In Tough New Stance, Australian P.M. Plans to Deport Asylum Seekers

In 2001 Australian navy personnel rescued asylum-seekers from a sinking boat off Christmas Island (Photo by Reuters)

By Dr Gill Gillespie, UK Director

The Iranian Refugees Action Network continues to be concerned about the plight of asylum seekers who flee to Australia seeking protection.  Many flee from persecution in Iran, Afghanistan, Burma and Sri Lanka.
Disappointingly, the result of a recent ‘Expert Panel on Asylum Seekers’ is a report supporting Julia Gillard’s touch new stance, where arriving asylum seekers would be deported to what are referred to as ‘processing centres’ on remote Pacific Islands such as Nauru and Manus Island which are in Papua New Guinea.

According to an article in The Telegraph on 13th August 2012 by Jonathan Pearlman (link below), such a decision marks a dramatic turnaround for the Labour government, which has  long rejected the so-called “Pacific solution” adopted a decade ago by the   former Liberal prime minister John Howard.

More than 100 boats carrying  7,300 boat people have arrived in Australia this year, while hundreds have  died in recent years trying to make the crossing from Indonesia in  unseaworthy boats.

The Committee reporting to the government urged them to reopen the Pacific detention centres and to work more closely with Indonesia to combat people  smugglers. It said the government should increase its annual humanitarian  refugee intake from 13,750 to 20,000 but should no longer provide immigration concessions to family members of people who arrive by boat.

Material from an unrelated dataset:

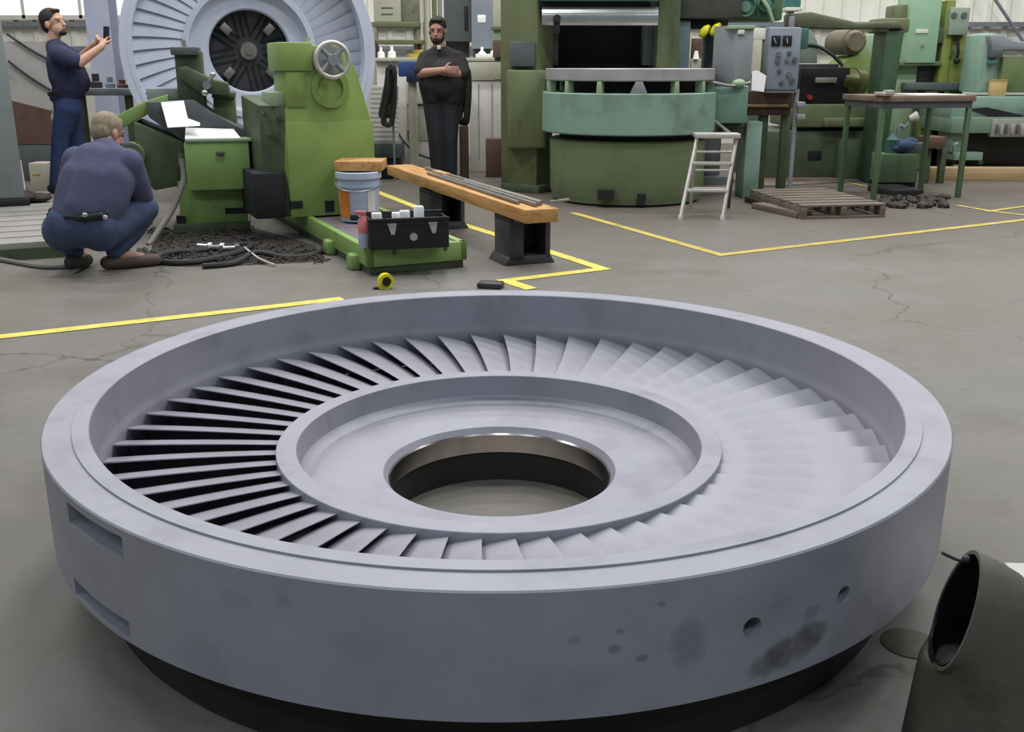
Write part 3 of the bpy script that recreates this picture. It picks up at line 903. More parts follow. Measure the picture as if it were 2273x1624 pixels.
# left standing pillar / cabinet at the frame edge
p = at(20, 300, 8.2)
pc = thing('steel_cabinet', 'tall grey steel cabinet cut off by the left edge', 'cabinet', (p.x - 0.55, 8.2, 0.115), R(26))
w0 = on(pc, 30, 250, 0).x
MB().box(w0 - 1.0, w0, 0, 0.9, 0.06, 1.48, 0.015).build('body', m_greydk if False else M('cabinet_grey', (128, 134, 134), 0.45, var=0.06), pc)
MB().box(w0 - 1.03, w0 + 0.03, -0.03, 0.93, 0, 0.06, 0.01).build('plinth', m_dark, pc)
p = at(51, 400, 8.9)
o = tag(MB().cone((0, 0, 0.0), (-0.03, 0.05, 0.33), 0.016, 0.014, 14).build('white_pipe', m_white), 'short white pipe standing beside the grey cabinet', 'pipe')
o.location = (p.x, p.y, 0.115)
p = at(28, 412, 8.6)
o = tag(MB().ball((0, 0, 0.055), 0.16, (1.3, 0.9, 0.38)).ball((0.18, 0.05, 0.04), 0.1, (1.2, 0.9, 0.4)).ball((-0.22, 0.0, 0.045), 0.11, (1.3, 0.9, 0.42)).build('dark_cloth', m_chips), 'crumpled dark cloth on the floor plate by the grey cabinet', 'cloth')
o.location = (p.x, p.y, 0.115)
# grey board and brown bench front behind the man
p = at(70, 260, 11.3)
bd = thing('sheet_metal_guard', 'large grey sheet metal guard leaning behind the man with the phone', 'guard', (p.x, 11.3, 0))
pts = [on(bd, x, y, 0) for x, y in ((8, 92), (130, 92), (140, 252), (20, 222))]
MB().prism(pts, (0, 0.03, 0)).build('panel', M('weathered_sheet', (172, 168, 164), 0.6, var=0.12, scale=2.5, col2=(146, 142, 138)), bd)
MB().prism([on(bd, x, y, -0.004) for x, y in ((20, 222), (140, 252), (142, 320), (30, 320))], (0, 0.03, 0)).build('brown_skirt', m_brown, bd)
z0 = on(bd, 60, 320, 0).z
MB().box(on(bd, 24, 320, 0).x, on(bd, 150, 320, 0).x, 0, 0.4, 0, z0, 0.01).build('base', m_greydk, bd)
for k, (xa, ya, xb, yb) in enumerate(((15, 75, 118, 138), (18, 135, 112, 200))):
    o = tag(MB().tube(catmull([on(bd, xa, ya, -0.03), on(bd, (xa + xb) / 2, (ya + yb) / 2 + 3, -0.03), on(bd, xb, yb, -0.03)], 6), 0.013, 8).build('cable', m_rubber), ('upper', 'lower')[k] + ' dark cable slanting across the grey metal guard', 'cable')
    o.matrix_world = W[bd.name]
p = at(85, 395, 10.3)
o = thing('cardboard_box', 'small cream carton standing behind the legs of the man with the phone', 'box', (p.x, 10.3, 0))
MB().pbox(o, 65, 362, 105, 402, 0, 0.2, 0, 0.004).build('carton', m_cream, o)
MB().pbox(o, 72, 383, 88, 389, -0.004, 0.01, None, 0.001).build('print', m_card, o)
# pale building column between the man and the upright disc
p = at(232, 190, 11.6)
co = structure(MB().box(p.x - 0.13, p.x + 0.13, 11.6, 11.62, 0.2, ZC).box(p.x - 0.13, p.x + 0.13, 11.86, 11.88, 0.2, ZC).box(p.x - 0.015, p.x + 0.015, 11.62, 11.86, 0.2, ZC).box(p.x - 0.2, p.x + 0.2, 11.52, 11.96, 0, 0.2).build('column', M('column_paint', (176, 178, 196), 0.5, var=0.05), None, smooth=False), 'pale grey steel building column left of the upright disc')
# shelf with odds and ends behind the chip tray
p = at(225, 215, 9.9)
sb = thing('work_stand', 'small green work stand with fittings left of the upright disc', 'stand', (p.x, 9.75, 0))
MB().pbox(sb, 165, 196, 290, 212, 0, 0.4, None, 0.01).build('top', m_grey, sb)
for xx in (175, 280):
    x_ = on(sb, xx, 230, 0).x
    MB().box(x_ - 0.03, x_ + 0.03, 0.05, 0.11, 0, on(sb, xx, 210, 0).z, 0.004).build('leg', m_gdark, sb)
zt = on(sb, 200, 196, 0).z
for k, (xx, r_, h_, mt, lab) in enumerate(((214, 0.055, 0.13, m_cast, 'dark fitting on the small green work stand, leftmost'), (245, 0.045, 0.1, m_greyblue, 'grey fitting on the small green work stand, second from left'), (272, 0.05, 0.075, m_brown, 'brown fitting on the small green work stand, at its right end'))):
    x_ = on(sb, xx, 190, 0.15).x
    o = tag(MB().revolve([(0, 0), (r_, 0), (r_, h_ * 0.4), (r_ * 0.6, h_ * 0.5), (r_ * 0.6, h_), (0, h_)], 20).build('fitting', mt), lab, 'fitting', 'fittings on the work stand')
    o.location = (W[sb.name].translation.x + x_, 9.75 + 0.15, zt)

# ---------------------------------------------------------------- hoses, cables and swarf on the floor
def hose(name, label, pts, r, mat, cat='hose', grp=None):
    return tag(MB().tube(catmull(pts, 10), r, 8).build(name, mat), label, cat, grp)
def fz(x, y, z): 
    v = fl(x, y)
    return Vector((v.x, v.y, z))
hose('hose', 'grey hose curving along the foot of the slotted floor plate', [fz(-60, 568, .016), fz(40, 588, .016), fz(100, 597, .016), fz(160, 596, .016)], 0.016, m_hose)
hose('hose', 'black hose coiled in front of the lathe pedestal', [fz(322, 560, .02), fz(350, 585, .02), fz(430, 588, .02), fz(520, 572, .03), fz(560, 560, .05), fz(530, 553, .03), fz(450, 560, .02), fz(380, 570, .03), fz(330, 580, .02), fz(310, 562, .02)], 0.02, m_rubber)
hose('hose', 'black hose running from the lathe pedestal to the slide bed', [fz(450, 597, .02), fz(520, 590, .02), fz(570, 575, .045), fz(640, 578, .02), fz(700, 570, .02), fz(730, 545, .02)], 0.018, m_rubber)
hose('air_line', 'thin pale air line lying across the black hoses', [fz(545, 572, .07), fz(575, 583, .03), fz(610, 592, .012)], 0.008, m_alu)
for k, (x, y, sx) in enumerate(((455, 556, 0.045), (480, 558, 0.05), (512, 560, 0.05))):
    o = tag(MB().cone((-0.05, 0, 0.03), (0.03, 0, 0.03), 0.022, 0.018, 14).cone((0.03, 0, 0.03), (0.06, 0, 0.03), 0.03, 0.03, 6).build('hose_fitting', m_chrome), ('left', 'middle', 'right')[k] + ' bright hose fitting lying among the black hoses', 'fitting', 'hose fittings')
    v = fl(x, y)
    o.location = (v.x, v.y, 0.0)
    o.rotation_euler = (0, 0, 0.3 * k - 0.2)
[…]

Ms Gillard has been pushing for a refugee swap deal with Malaysia but has been   unable to win support from the Opposition, which has called for a hardline  approach centred on processing asylum seekers in Nauru and using the navy to turn back boats arriving from Indonesia.

The committee said Australia should pursue the Malaysian deal but only if it is assured refugees there will be treated humanely. It said boats should not be turned back at present but this ”could change in the future”.

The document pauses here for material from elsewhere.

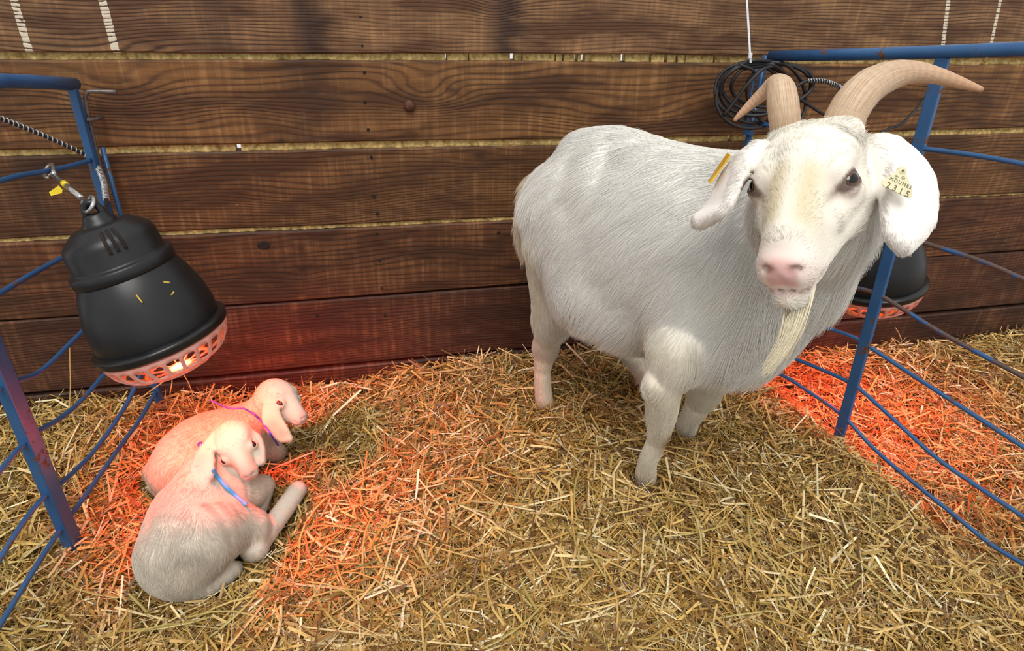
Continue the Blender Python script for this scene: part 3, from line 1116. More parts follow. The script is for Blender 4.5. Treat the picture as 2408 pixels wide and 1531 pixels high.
horn([(1970, 330, 0.940), (1982, 292, 0.925), (2003, 248, 0.918), (2040, 206, 0.920), (2090, 180, 0.930), (2145, 170, 0.945), (2205, 179, 0.955), (2262, 196, 0.962), (2308, 211, 0.968)],
     [92, 92, 90, 84, 70, 52, 38, 25, 13], '')
horn([(1850, 325, 0.975), (1846, 287, 0.950), (1841, 244, 0.945), (1836, 210, 0.955), (1823, 200, 0.970), (1800, 216, 0.985), (1772, 240, 1.0), (1746, 264, 1.01), (1726, 284, 1.018)],
     [68, 70, 72, 64, 48, 34, 25, 17, 8], '')


# eyes
def eye_mat():
    t = NT('goat_eye')
    co = t.coord('Object')
    sep = t.n('ShaderNodeSeparateXYZ')
    t.link(co, sep.inputs[0])
    # local frame: z looks out, x runs along the slit pupil
    rr = t.math('SQRT', t.math('ADD', t.math('MULTIPLY', sep.outputs[0], sep.outputs[0]), t.math('MULTIPLY', sep.outputs[1], sep.outputs[1])))
    iris = t.mix(t.noise(co, 350, 3), srgb(70, 46, 30), srgb(118, 80, 50))
    px_ = t.math('DIVIDE', sep.outputs[0], 0.0100)
    py_ = t.math('DIVIDE', sep.outputs[1], 0.0055)
    pup = t.math('LESS_THAN', t.math('ADD', t.math('MULTIPLY', px_, px_), t.math('MULTIPLY', py_, py_)), 1.0)
    c = t.mix(t.ramp(rr, [(0.010, 0.0), (0.0125, 1.0)]), iris, srgb(52, 36, 30))
    c = t.mix(pup, c, srgb(10, 10, 14))
    t.link(c, t.bsdf.inputs['Base Color'])
    t.set(Roughness=0.06)
    return t.mat


M_EYE = eye_mat()


def ball(name, c, r, look, along, mat, parent, n=20):
    look = nrm(look)
    al = nrm(along - look * np.dot(along, look))
    cr = np.cross(look, al)
    V, Fc = [], []
    for i in range(n + 1):
        th = math.pi * i / n
        for q in range(n):
            a = 2 * math.pi * q / n
            V.append((r * math.sin(th) * math.cos(a), r * math.sin(th) * math.sin(a), r * math.cos(th)))
    for i in range(n):
        for q in range(n):
            Fc.append([i * n + q, (i + 1) * n + q, (i + 1) * n + (q + 1) % n, i * n + (q + 1) % n])
    o = add(name, V, Fc, mat, None, True)
    o.parent = parent
    mm = Matrix([[al[i], cr[i], look[i], 0] for i in range(3)] + [[0, 0, 0, 1]])
    mm.translation = Vector(np.asarray(c) - origin_of(parent))
    o.matrix_local = mm
    return o


for sx in (-1, 1):
    ec, lk, al, crs = eye_frame(sx)
    ball('eye', ec, 0.0178, lk, al, M_EYE, goat)

# lashes over the eye on the picture's right
hooves = [(fo, -0.3), (fo2, 0), (fh, 0), (fh2, 0)]
M_HOOF = simple('hoof_horn', srgb(120, 98, 74), srgb(92, 74, 56), 70, 0.6, 0, 0.2)
for fpt, _ in hooves:
    for sd in (-1, 1):
        c0 = np.asarray(fpt) + N3 * sd * 0.012
        ring0 = [c0 + A3 * (0.018 * math.cos(a)) + N3 * (0.011 * math.sin(a)) + UP * 0.006 for a in np.linspace(0, 2 * math.pi, 10, endpoint=False)]
        ring1 = [c0 + A3 * (0.024 * math.cos(a) + 0.008) + N3 * (0.013 * math.sin(a)) + UP * -0.034 for a in np.linspace(0, 2 * math.pi, 10, endpoint=False)]
        fc = [[i, (i + 1) % 10, 10 + (i + 1) % 10, 10 + i] for i in range(10)] + [list(range(10))[::-1], list(range(10, 20))]
        add('hoof', ring0 + ring1, fc, M_HOOF, goat)


# ear tags
def plate(name, pts3, thick, nrm_, mat, parent, bw=0.0006):
    pts3 = np.asarray(pts3, float)
    nn = nrm(nrm_) * thick / 2
    n = len(pts3)
    V = list(pts3 + nn) + list(pts3 - nn)
    fc = [list(range(n)), list(range(n, 2 * n))[::-1]] + [[i, i + n, (i + 1) % n + n, (i + 1) % n] for i in range(n)]
    o = add(name, V, fc, mat, parent, False)
    bevel(o, bw, 2)
    return o


dT = 0.868
tagpx = [(2112, 398), (2116, 391), (2123, 390), (2129, 395), (2131, 408), (2145, 452), (2144, 463), (2138, 467), (2078, 439), (2073, 433), (2074, 425), (2102, 408)]
tpl = np.array([at_d(x, y, dT) for x, y in tagpx])
tnrm = np.cross(tpl[5] - tpl[0], tpl[9] - tpl[0])
if tnrm.dot(CAM - tpl[0]) < 0:
    tnrm = -tnrm
tnrm = nrm(tnrm)
et = plate('ear_tag', tpl, 0.0018, tnrm, M_TAGP, goat)
et['label'] = 'ivory ear tag printed with 2315'
tr_ = nrm(at_d(2140, 458, dT) - at_d(2080, 430, dT))
tu = np.cross(tnrm, tr_)


def text_on(s_, px, py, size, parent, sp=1.1):
    cu = bpy.data.curves.new('tag_print', 'FONT')
    cu.body = s_
    cu.size = size
    cu.extrude = 0.0002
    cu.align_x = 'CENTER'
    cu.align_y = 'CENTER'
    cu.resolution_u = 3
    cu.space_character = sp
    cu.materials.append(M_INK)
    tmp = bpy.data.objects.new('tag_print', cu)
    COL.objects.link(tmp)
    me = bpy.data.meshes.new_from_object(tmp.evaluated_get(bpy.context.evaluated_depsgraph_get()))
    bpy.data.objects.remove(tmp)
    o = bpy.data.objects.new('tag_print', me)
    COL.objects.link(o)
    o.parent = parent
    c = at_d(px, py, dT) + tnrm * 0.0011
    mm = Matrix([[tr_[i], tu[i], tnrm[i], 0] for i in range(3)] + [[0, 0, 0, 1]])
    mm.translation = Vector(c - origin_of(parent))
    o.matrix_local = mm


text_on('2315', 2110, 447, 0.0118, et, 1.55)
text_on('MDUMES', 2117, 431, 0.0066, et, 1.3)
for mx, my in ((2107, 416), (2123, 419)):
    mc = at_d(mx, my, dT) + tnrm * 0.001
    MB().put(*sweep([mc + tr_ * 0.0022 * math.cos(a) + tu * 0.0018 * math.sin(a) for a in np.linspace(0, 2 * math.pi, 10, endpoint=False)], 0.0003, 4, closed=True)).put(*box(mc, (tr_ * 0.0012, tu * 0.0003, tnrm * 0.0002))).build('tag_emblem', M_INK, et)
pin = at_d(2121, 402, dT)
add('tag_pin', *lathe([(0.0001, 0.002), (0.0022, 0.002), (0.0026, 0.0008), (0.0048, 0.0012), (0.0052, 0.0), (0.0052, -0.004)], pin, tnrm, 16), M_TAGP, et)
add('tag_pin', *lathe([(0.0001, 0.0022), (0.0016, 0.0022), (0.0016, 0.001)], pin + tnrm * 0.0002, tnrm, 12), M_INK, et)
# the back half of that tag peeks out behind the ear
plate('ear_tag_back', [at_d(x, y, 0.915) for x, y in ((2062, 436), (2074, 430), (2078, 446), (2066, 454))], 0.0018, tnrm, M_TAGP, goat)
# amber tag, seen almost edge-on, on the other ear
e0, e1 = at_d(1719, 364, 0.945), at_d(1671, 432, 0.955)
dep = nrm(ray(1695, 398)) * 0.03 + MW @ np.array([-0.0045, -0.003, 0])
yt = plate('ear_tag', [e0, e1, e1 + dep * 0.9, e0 + dep], 0.0022, np.cross(e1 - e0, dep), M_TAGY, goat)
yt['label'] = 'amber ear tag'

# ------------------------------------------------------------------ the two kids lying in the straw
M_KSKIN = vcol_mat('kid_skin', 0.8, spec=0.2, bump=0.3)
M_KEYE = simple('kid_eye_dark', srgb(30, 22, 20), srgb(52, 38, 32), 200, 0.12)
KID = lin(212, 202, 186)
KDIRT = lin(196, 182, 164)


def surf(Bd, px, py, off=0.002, d0=0.8, d1=2.0):
    """First hit of a pixel's ray on a body, pushed out a little."""
    r = ray(px, py)
    for D in np.arange(d0, d1, 0.002):
        p = CAM + r * D / F
        if Bd.sample(p[None])[0] < 0.0015:
            return p - nrm(r) * off
    return CAM + r * d1 / F


def kid_head(Bd, O, hx, hy, sc=1.0):
    hy = nrm(hy)
    hx = nrm(np.array(hx) - hy * np.dot(hx, hy))
    hz = np.cross(hx, hy)
    if hz[1] > 0:
        hz = -hz
    X, Y, Z = MW @ hx, MW @ hy, MW @ hz
    h = lambda x, y, z: O + (X * x + Y * y + Z * z) * sc
    ax = (X, Y, Z)
    kw = dict(fur=0.007, col=KID)
    Bd.ell(h(0, -0.022, 0.002), ax, np.array([0.037, 0.044, 0.038]) * sc, 0.015, comb=-Y, fur=0.009, col=KID)
    Bd.cone(h(0, 0, -0.006), h(0, 0.042, -0.018), 0.029 * sc, 0.014 * sc, 0.012, comb=-Y, **kw)
    Bd.cone(h(0, 0, 0.012), h(0, 0.042, -0.008), 0.018 * sc, 0.010 * sc, 0.012, comb=-Y, **kw)
    for s_ in (-1, 1):
        Bd.cone(h(s_ * 0.016, -0.018, -0.026), h(s_ * 0.004, 0.042, -0.028), 0.015 * sc, 0.008 * sc, 0.012, comb=-Y, **kw)
        Bd.cone(h(s_ * 0.021, -0.016, 0.020), h(s_ * 0.021, 0.002, 0.020), 0.009 * sc, 0.007 * sc, 0.010, comb=-Y, **kw)
        Bd.ell(h(s_ * 0.006, 0.050, -0.021), ax, np.array([0.0095, 0.011, 0.012]) * sc, 0.008, comb=-Y, fur=0.004, col=lin(226, 206, 192))
    Bd.ell(h(0, 0.056, -0.014), ax, np.array([0.0095, 0.0075, 0.0085]) * sc, 0.006, comb=-Y, fur=0.002, col=lin(158, 108, 100), w=3)
    for s_ in (-1, 1):
        lk = nrm(X * s_ + Z * 0.55)
        al = nrm(Y - lk * Y.dot(lk))
        ec = h(s_ * 0.0262, 0.012, 0.003)
        Bd.cone(ec, ec + lk * 0.001, 0.0105, 0.0105, 0.006, comb=-Y, fur=0.003, col=lin(196, 172, 156))
        Bd.ell(ec + lk * 0.0105, (lk, al, np.cross(lk, al)), (0.0090, 0.0120, 0.0042), 0.002, cut=True)
        Bd.cone(h(s_ * 0.004, 0.0635, -0.013), h(s_ * 0.009, 0.058, -0.016), 0.0025 * sc, 0.002 * sc, 0.003, cut=True)
        Bd.cone(h(s_ * 0.001, 0.064, -0.025), h(s_ * 0.016, 0.044, -0.027), 0.0016 * sc, 0.0016 * sc, 0.003, cut=True)
    return h, ax


def kid_build(lo, hi, label, build, seed, nhair):
    Bd = Body(lo, hi, 0.0030)
    info = build(Bd)
    base = empty('goat_kid', info['base'])
    tag(base, label, 'goat kid', 'goat kids under the heat lamp')

    def paint(P, col):
        for p, r, c, a in info['spots']:
            w = np.exp(-(((P - p) / r) ** 2).sum(1))[:, None] * a
            col = col * (1 - w) + np.array(lin(*c)) * w
        return col

    o, P, Q, comb, fur, col = skin_body('body', Bd, M_KSKIN, base, paint)
    h = info['h']
    mask = np.ones(len(P))
    for s_ in (-1, 1):
        mask[np.linalg.norm(P - h(s_ * 0.036, 0.012, 0.007), axis=1) < 0.0135] = 0
    mask[np.linalg.norm(P - h(0, 0.061, -0.014), axis=1) < 0.011] = 0
    coat('coat', Bd, P, Q, comb, fur, col, nhair, M_FUR, base, rad=0.00026, npt=5, lift=0.45, wild=0.55, mask=mask, curl=3.0)
    X, Y, Z = info['ax']
    for s_ in (-1, 1):
        ball('eye', h(s_ * 0.0262, 0.012, 0.003), 0.0092, X * s_ + Z * 0.55, Y, M_KEYE, base, 12)
    return base, Bd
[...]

Alex Pagliaro of Amnesty International argues that Instead of focusing on ‘stopping the boats’, Australia’s policy should “be more geared towards ‘reducing the number of boats by increasing protection for people in source and transit countries’. Not quite as catchy, but unlike ‘stopping the boats’, it is an approach that will genuinely work.”

Amnesty International’s refugee spokesman, Dr Graham Thom, said it was “shocking to see the panel favour punitive measures that deliberately hold vulnerable people hostage, separate families and leave them in limbo”.

The Iranian Refugees Action Network, like other human rights organizations, are appalled by the fact that the re-opening of the mothballed detention centres will, as they did before, subject refugees to horrendous conditions.  All refugees have fled persecution and many held in the centres on Nauru and Manus reported that they felt further traumatized by conditions there, and the length of time they were made to stay in these centres.  As The Independent reports today, some of those detainees went
on hunger strikes or attempted suicide; many suffered lasting mental health
problems.  A further relevant issue is that these deportations will only apply to those who arrive in boats, so they will effectively be discriminated against compared with other asylum seekers who do not arrive in boats.  The asylum-seeking process is difficult enough for refugees, who are seeking a safe haven, which they are legally entitled to under the UNHCR Conventions.  The flee to Australia because it has a reputation for good human rights and democracy.  We hope when these new recommendations are implemented, this will still be the case.